Jiang’s Sun Rises to Off-Beat Success

    By Jonathan Stewart
    Updated: 2007-09-30 15:43

    Madness, love, death, war. Jiang Wen’s The Sun Also Rises deals with the most challenging themes in a tale loaded with references to Chinese culture and history. Ultimately the film's success hinges on a strange mix of the real and imagined, and perhaps a hint of the miraculous.

    However, there are no easy answers here.

    The third directorial accomplishment from one of China’s leading new wave icons Jiang Wen (In the Heat of the Sun, Devils on the Doorstep), The Sun Also Rises is a quirky piece of magical realism with a colorful visual style, bound to evoke differing interpretations.

    The film’s most pressing questions seem obvious only in retrospect. And afterwards I came to a conclusion: The Sun Also Rises confidently brushes aside ambiguities or even contradictions in the plot to culminate in a moment of innocence in the midst of madness and war.

    But is that really how I remember it? Jiang Wen forces us to recognize the power of imagination for better or worse.

    The film features scenery from Yunnan Province and the Gobi Desert in three loosely related chapters. In the first, we meet a boy (Jaycee Chan) whose mother (Zhou Yun) is captivated by a particular pair of shoes embroidered with fish. When she loses the shoes, the ensuing mad search is in reality a distraction – the real question is the boy’s own history and the identity of his father.

    The second and third chapters are just as confusing. A love triangle between two school teachers (Anthony Wong and Jiang himself) and a beautiful doctor (Joan Chen) goes awry, forcing Jiang’s character to flee back to the village where the film first starts. There he begins a new career as a master marksman whose trumpet heralds the arrival of death throughout the film.

    At this point, what seems like a coherent plot may be a figment of your imagination.

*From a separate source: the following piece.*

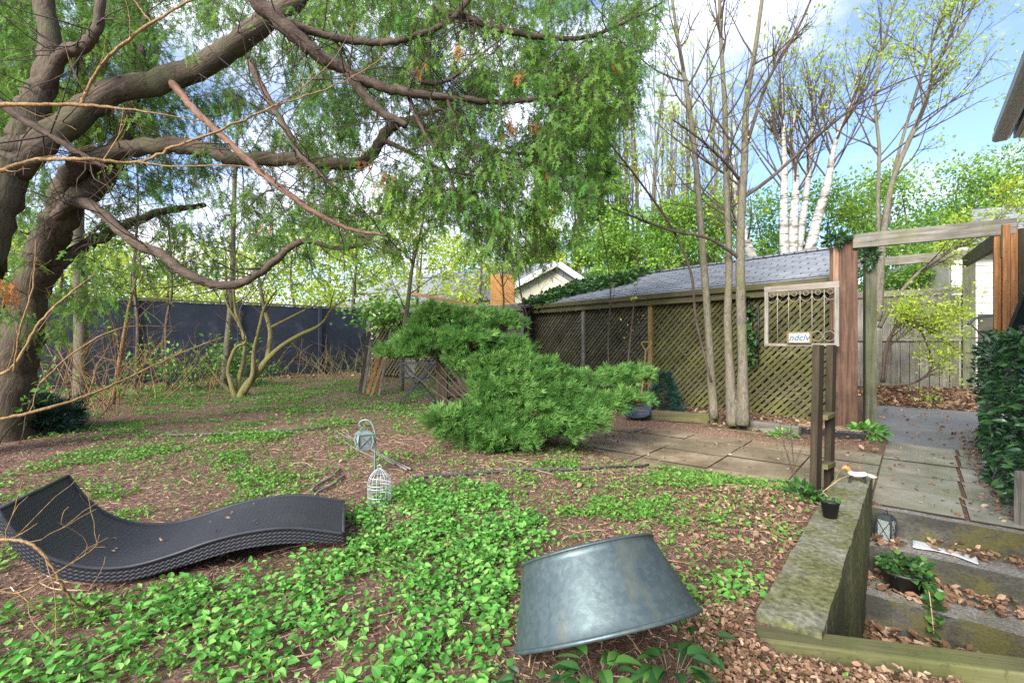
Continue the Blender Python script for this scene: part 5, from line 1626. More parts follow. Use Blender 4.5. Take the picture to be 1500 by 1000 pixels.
for (px, py, d, rx, ry, rz) in pads:
    c = np.array(P(px, py + 5, d))
    mid = root * .45 + c * .55 + np.array([0, 0, -.05])
    mbj.tube(crom([(*root, .02), (*mid, .010), (*c, .004)], 6), 6, cap=False)
    ns = int(38 * (rx * ry / .075) + 14)
    for k in range(ns):
        dr = rand_dirs(1, -.3, .95)[0] * np.array([rx, ry, rz * 1.15]) * random.uniform(.75, 1.15)
        tip = c + dr + np.array([.04, -.02, .02]); a0_ = c + dr * .15
        shade = np.clip(.42 + random.gauss(0, .2), 0, 1)
        nn_ = 15
        t = rng.uniform(.3, 1.05, nn_)
        arch = np.array([0, 0, 1.0]) * (.05 * np.sin(t * 3.0))[:, None]
        Tj.append(a0_ + (tip - a0_) * t[:, None] + arch + rng.normal(0, .022, (nn_, 3)))
        Dj.append(np.tile(dr / np.linalg.norm(dr), (nn_, 1)) * .9 + np.array([.22, -.1, .16]) + rng.normal(0, .3, (nn_, 3)))
        Rj.append(np.clip(shade * .7 + .28 * t + rng.normal(0, .08, nn_), 0, 1))  # paler toward the tips: new growth, with tip highlights put into the colour
        mbj.tube([(*c, .005), (*((a0_ + tip) / 2), .003), (*tip, .001)], 3, cap=False)
Tj = np.vstack(Tj); Dj = np.vstack(Dj); Rj = np.concatenate(Rj)
ok = Tj[:, 2] > g(Tj[:, 0], Tj[:, 1]) + .03
leaf_obj('foliage', Tj[ok], Dj[ok], rng.uniform(.05, .105, ok.sum()), M['leaf_juniper'], jun, TUFTS, .8, Rj[ok])
obj('stems', mbj, M['bark_dark'], jun)
br_ = np.where(ok)[0][rng.integers(0, ok.sum(), 420)]
leaf_obj('dead_foliage', Tj[br_] - np.array([0, -.03, .03]), Dj[br_], rng.uniform(.05, .09, len(br_)), M['leaf_rust'], jun, TUFTS, .8)
# dark post and lattice panel inside the juniper's left side
pl_ = empty('planter_box', GP(650, 607), 'dark wooden lattice planter half hidden behind the juniper', 'planter')
mb = MB(); c_ = P(646, 500, 5.25); c_.z = gz(c_.x, c_.y) - .02; mb.box(c_ + Vector((0, .1, .43)), (.062, .05, .45)); obj('post', mb, M['dark_wood'], pl_, bevel=.004)
mb = MB()
for sg_ in (1, -1):
    cc_ = -1.5
    while cc_ < 1.6:
        cc_ += .07
        lo, hi = sorted(((.0 - cc_) / sg_, (.42 - cc_) / sg_)); s0_, s1_ = max(.05, lo), min(.75, hi)
        if s1_ - s0_ > .03: mb.bar(c_ + Vector((s0_, .1 + .008 * sg_, sg_ * s0_ + cc_)), c_ + Vector((s1_, .1 + .008 * sg_, sg_ * s1_ + cc_)), .008, .024)
obj('lattice_panel', mb, M['dark_wood'], pl_)
mb = MB(); mb.box(c_ + Vector((.42, .1, .45)), (.36, .04, .03)); obj('top_rail', mb, M['dark_wood'], pl_)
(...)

Perhaps like Chinese painters whose compositions include plenty of white space, Jiang wants his audience to fantasize about what’s left unsaid.

    He eschews a traditional linear plot in favor of a chaotic narrative that obscures characters’ motives. Both grisly and magical events happen with the same remote ambiguity as in reality.

    For some viewers, this narrative style will determine their likelihood of seeing the movie again. For others, it may feel like simple honesty.

    This film will be remembered for its bold contrasts. In dealing with such an array of themes, The Sun Also Rises is at once realist and magical, playful but also grim, and logical but vulnerable to madness. It amuses as much as it mystifies.

    In the end, Jiang blends disjointed elements, but you’ll still wonder how these characters relate to each other in an atmosphere of culture and revolution. You’ll have to come to your own conclusions. This is perhaps his greatest gift.